Physical description of characters
Does a physical description have to be specific to make a character feel real, or can the physical description be general and the details be left to the reader's imagination?
This post was sourced from https://writers.stackexchange.com/q/28068. It is licensed under CC BY-SA 3.0.
3 answers
I certainly agree with Mark. Not much to add. But always remember POV. Who's telling the story?
Without a doubt Emma Richards was the most beautiful girl in the world.
A valid opinion if your narrator is a love-struck high-school boy.
And, for me, "relative" description are far better than specific facts.
Mr. Roberts was 6'2" but his wife was only 5'4
That is a rather bland statement of fact.
"You don't want to be late on your first day," said Mrs Roberts, wrapping the scarf around her husband's neck and standing on tip-toes to kiss his cheek.
This conveys the required information without pausing the story.
This post was sourced from https://writers.stackexchange.com/a/28122. It is licensed under CC BY-SA 3.0.
0 comment threads
You have to ask yourself, "does it matter in any specific way?".
The answer is usually "no."
I usually describe characters very generally, and NEVER in prose. If they are described, they are described by characters or by themselves, in dialogue, and that dialogue is always connected to the immediate action of what is going on. We describe the characters because it matters in some way to that immediate action or to the larger plot. Examples:
"If I were as tall as you with forty pounds more muscle, sure, but I'm not. You do it."
Or
"We have to go see Sherry. Now, she's four foot five and ninety pounds, looks like a kid from middle school, but don't let that fool you. She's got the power and she wants to make sure you know it, you know what I mean? Show some respect."
Physical characteristics can matter to the plot. An attractive character may find it easier to seduce somebody, an unattractive character may find it harder. It can be plausible a young college girl meets a very handsome young man, a stock market worker dressed in a suit, that offers her a ride somewhere, or she agrees to go get a drink with him. It is less plausible if our young college girl meets a mismatch, a fifty year old guy, 75 pounds overweight, wearing a tee shirt and loose pants, sporting full facial hair. She is not going to agree to go get a drink with this guy, or accept a ride.
Likewise, a very tall person can reach things a very short person cannot, a guy that looks like the high school sports star is more likely to handle himself in a fight than the guy that looks like he gets frequently bullied.
If you need to be specific about description, do not do that to try and fix an image in the reader's mind.

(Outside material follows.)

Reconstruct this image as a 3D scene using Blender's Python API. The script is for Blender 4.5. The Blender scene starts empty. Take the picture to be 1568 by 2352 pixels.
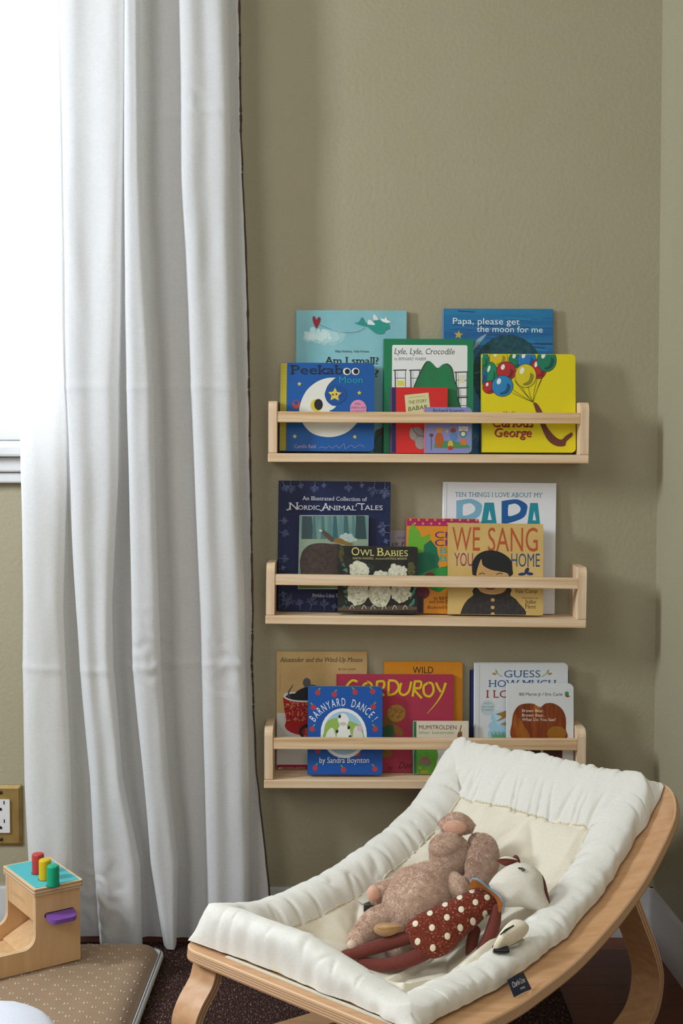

Do it because the description has specific effects on the character's decisions, thinking and actions that will influence the course of the story. If I ever describe a woman as being particularly small breasted, it will be because this can influence her psychology and self-image of her own attractiveness, and perhaps the perceptions of others about her attractiveness, and those are going to influence her decisions and thus the plot. You have to ask yourself does it matter, in any specific way? The answer is usually "no."
Secondly, avoid "telling" instead of "showing". Written in the prose, by the narrator, can work if it is kept to one sentence, the first impression kinds of things your MC might see as a first impression. Stay general, do not describe "average". That is the base assumption of the reader. Only describe noticeably unusual features that are necessary for the plot to progress later.
Thirdly, avoid hyperbolic description. A girl does not have to be extraordinarily beautiful for the hero to fall in love with her; unless he (or she) is shallow as hell, and then that isn't love anyway, it is just lust.
You don't need the perfectly formed, and it is best for the story if your characters are not paragons of ideal femininity or masculinity, are not over-the-top homosexuals or even villains. They should have flaws and weaknesses. I give every significant character (meaning, they appear in multiple chapters) some exceptionally good trait, and some particularly poor trait, and sometimes to help make them distinct, some weird but harmless quirk or habit, in speech or behavior or dress; a marker for the reader to connect them. "Oh the hat guy..." [The only character always wearing a hat].
0 comment threads
A character does not have to be described at all to feel real. In many stories we are told little of their appearance beyond whether they are male or female, and occasionally not even that.
Where physical appearance is described it can really go no further than to place the character in a general class of people (An cavalry officer. A southern belle. A poor sharecropper. Etc.) and specify certain significant physical traits (fat, thin, bald, etc.).
You can go into more detail, but language does not give us the facility to easily describe the particular details of face and form that allow us to recognize individuals in real life. If a character has a face to a reader, it is the reader, not the writer who has supplied it, at least until the movie gets made, at which point the actor provides the face.
What makes a character feel real, more than anything else, is their behavior. When the characters in as story do not feel real, it is because the author has treated them as props instead of people, has made them behave in a way that advances the plot or make the point the author wants to make, but is simply not the way a real person, particular not that real person, would behave.